**WHAT TO PRODUCE**
Exactly the lines from the one that contains "Model this scene" to the one that contains "COL = S.collection", both lines included, should be copied, and no others.
**** DATA ENTRIES ****
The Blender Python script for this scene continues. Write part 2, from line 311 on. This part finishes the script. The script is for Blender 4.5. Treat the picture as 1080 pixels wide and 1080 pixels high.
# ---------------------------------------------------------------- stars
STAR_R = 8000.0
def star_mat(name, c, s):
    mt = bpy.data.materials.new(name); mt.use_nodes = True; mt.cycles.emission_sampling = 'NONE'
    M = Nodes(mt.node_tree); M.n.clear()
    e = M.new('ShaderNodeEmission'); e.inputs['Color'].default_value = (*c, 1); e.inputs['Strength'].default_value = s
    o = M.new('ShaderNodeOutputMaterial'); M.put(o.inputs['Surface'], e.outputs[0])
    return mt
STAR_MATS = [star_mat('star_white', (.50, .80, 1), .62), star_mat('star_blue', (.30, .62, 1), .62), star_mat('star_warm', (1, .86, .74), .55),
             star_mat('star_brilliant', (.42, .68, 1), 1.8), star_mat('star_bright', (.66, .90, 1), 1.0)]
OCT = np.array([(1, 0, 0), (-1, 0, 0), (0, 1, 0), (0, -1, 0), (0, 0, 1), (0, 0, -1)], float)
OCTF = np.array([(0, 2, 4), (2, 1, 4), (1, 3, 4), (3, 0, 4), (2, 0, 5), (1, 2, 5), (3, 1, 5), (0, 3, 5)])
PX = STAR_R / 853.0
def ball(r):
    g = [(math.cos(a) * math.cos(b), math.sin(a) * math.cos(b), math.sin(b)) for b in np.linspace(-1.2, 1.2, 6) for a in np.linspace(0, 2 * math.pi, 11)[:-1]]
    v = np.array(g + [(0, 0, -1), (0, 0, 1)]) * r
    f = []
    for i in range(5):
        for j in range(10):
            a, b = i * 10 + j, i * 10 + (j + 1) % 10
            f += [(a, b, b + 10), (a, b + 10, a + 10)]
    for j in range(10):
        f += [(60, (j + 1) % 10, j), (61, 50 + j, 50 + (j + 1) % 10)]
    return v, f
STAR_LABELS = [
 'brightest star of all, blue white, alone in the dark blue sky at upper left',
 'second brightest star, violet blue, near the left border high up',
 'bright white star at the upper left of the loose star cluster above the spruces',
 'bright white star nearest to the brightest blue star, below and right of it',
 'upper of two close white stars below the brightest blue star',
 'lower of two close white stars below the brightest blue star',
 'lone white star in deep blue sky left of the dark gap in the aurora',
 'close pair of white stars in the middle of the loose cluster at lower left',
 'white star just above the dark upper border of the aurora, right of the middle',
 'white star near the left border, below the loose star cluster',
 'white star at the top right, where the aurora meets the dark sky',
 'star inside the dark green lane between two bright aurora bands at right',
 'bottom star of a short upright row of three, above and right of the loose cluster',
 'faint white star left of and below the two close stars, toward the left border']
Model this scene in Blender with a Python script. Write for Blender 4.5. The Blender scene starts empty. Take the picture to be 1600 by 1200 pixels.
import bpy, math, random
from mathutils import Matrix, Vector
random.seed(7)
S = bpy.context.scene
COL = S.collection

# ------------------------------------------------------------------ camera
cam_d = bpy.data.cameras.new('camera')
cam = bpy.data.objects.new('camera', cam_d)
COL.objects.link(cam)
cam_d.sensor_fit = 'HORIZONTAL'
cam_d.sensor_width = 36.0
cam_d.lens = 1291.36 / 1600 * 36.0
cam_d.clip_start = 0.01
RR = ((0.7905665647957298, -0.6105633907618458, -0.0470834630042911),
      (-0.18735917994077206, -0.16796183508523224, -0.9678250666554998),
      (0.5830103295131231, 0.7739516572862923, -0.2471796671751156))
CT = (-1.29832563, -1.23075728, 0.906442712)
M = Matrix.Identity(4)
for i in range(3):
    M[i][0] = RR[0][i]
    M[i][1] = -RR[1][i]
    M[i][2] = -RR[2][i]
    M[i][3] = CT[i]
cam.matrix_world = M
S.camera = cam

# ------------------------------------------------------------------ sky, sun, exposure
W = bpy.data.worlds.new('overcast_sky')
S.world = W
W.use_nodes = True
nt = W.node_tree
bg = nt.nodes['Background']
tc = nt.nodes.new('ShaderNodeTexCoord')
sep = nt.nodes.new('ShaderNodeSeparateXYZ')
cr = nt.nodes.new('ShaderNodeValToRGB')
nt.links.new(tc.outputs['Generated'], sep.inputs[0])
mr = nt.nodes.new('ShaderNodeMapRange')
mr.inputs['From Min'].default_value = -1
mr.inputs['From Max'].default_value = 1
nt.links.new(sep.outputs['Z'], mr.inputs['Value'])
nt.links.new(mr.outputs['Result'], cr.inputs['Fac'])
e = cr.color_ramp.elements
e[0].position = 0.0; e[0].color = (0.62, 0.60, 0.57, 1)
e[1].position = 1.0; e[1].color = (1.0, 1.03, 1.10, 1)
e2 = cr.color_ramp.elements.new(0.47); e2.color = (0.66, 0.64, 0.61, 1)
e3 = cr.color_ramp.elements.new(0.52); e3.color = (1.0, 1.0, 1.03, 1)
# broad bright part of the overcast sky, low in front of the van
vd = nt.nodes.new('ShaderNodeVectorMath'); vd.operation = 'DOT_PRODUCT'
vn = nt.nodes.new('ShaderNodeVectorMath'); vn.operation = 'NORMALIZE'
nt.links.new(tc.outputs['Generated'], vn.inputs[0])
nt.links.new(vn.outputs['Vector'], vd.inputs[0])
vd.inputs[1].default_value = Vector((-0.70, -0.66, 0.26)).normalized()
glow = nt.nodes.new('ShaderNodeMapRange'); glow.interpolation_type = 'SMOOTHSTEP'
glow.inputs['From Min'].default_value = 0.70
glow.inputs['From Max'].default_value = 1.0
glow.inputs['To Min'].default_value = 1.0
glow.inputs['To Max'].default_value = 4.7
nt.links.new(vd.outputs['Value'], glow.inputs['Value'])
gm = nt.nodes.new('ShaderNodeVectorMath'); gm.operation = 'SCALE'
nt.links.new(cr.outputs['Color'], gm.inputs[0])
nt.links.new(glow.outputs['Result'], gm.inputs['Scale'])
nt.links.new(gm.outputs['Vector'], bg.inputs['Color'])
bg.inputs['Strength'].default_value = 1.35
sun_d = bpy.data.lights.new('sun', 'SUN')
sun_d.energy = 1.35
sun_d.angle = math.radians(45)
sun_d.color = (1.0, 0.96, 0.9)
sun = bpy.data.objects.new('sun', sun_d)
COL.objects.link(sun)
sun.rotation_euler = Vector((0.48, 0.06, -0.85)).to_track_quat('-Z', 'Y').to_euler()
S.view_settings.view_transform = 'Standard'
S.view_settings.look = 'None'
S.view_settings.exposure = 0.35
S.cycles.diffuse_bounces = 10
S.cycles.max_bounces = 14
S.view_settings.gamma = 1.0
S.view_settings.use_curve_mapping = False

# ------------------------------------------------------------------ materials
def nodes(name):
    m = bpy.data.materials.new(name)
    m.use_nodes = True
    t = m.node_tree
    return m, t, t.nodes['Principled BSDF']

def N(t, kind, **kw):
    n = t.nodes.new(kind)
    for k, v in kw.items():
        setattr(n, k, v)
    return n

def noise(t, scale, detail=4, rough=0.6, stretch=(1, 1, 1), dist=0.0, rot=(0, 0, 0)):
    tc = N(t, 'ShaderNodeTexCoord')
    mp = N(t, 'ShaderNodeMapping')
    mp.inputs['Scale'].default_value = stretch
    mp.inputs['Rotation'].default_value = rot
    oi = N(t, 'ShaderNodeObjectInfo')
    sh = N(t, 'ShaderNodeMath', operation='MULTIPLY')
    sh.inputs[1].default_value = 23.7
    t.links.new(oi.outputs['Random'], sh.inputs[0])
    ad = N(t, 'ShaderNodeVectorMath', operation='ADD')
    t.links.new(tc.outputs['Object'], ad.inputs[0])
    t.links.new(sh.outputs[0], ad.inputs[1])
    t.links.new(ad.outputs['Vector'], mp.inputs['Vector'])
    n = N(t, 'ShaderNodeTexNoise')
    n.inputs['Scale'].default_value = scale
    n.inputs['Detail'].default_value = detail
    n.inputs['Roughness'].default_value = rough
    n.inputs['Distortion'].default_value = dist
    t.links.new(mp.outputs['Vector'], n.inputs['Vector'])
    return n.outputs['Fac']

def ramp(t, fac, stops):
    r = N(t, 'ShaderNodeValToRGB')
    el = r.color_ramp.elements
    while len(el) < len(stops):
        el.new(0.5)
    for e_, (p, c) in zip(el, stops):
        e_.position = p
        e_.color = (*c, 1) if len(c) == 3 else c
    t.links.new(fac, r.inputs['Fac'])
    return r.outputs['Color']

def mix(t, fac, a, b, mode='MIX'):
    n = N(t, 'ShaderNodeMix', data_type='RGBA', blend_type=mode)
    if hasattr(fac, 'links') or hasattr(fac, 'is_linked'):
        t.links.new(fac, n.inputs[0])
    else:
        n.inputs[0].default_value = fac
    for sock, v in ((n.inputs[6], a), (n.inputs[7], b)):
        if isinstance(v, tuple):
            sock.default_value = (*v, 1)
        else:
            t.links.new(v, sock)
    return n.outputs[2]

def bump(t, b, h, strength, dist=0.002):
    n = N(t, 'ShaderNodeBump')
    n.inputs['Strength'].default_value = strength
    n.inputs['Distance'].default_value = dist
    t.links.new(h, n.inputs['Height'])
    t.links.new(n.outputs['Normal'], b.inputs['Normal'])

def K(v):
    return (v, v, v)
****
**OUTPUT FOR THIS TASK**
Model this scene in Blender with a Python script. Write for Blender 4.5. The Blender scene starts empty. Take the picture to be 1600 by 1200 pixels.
import bpy, math, random
from mathutils import Matrix, Vector
random.seed(7)
S = bpy.context.scene
COL = S.collection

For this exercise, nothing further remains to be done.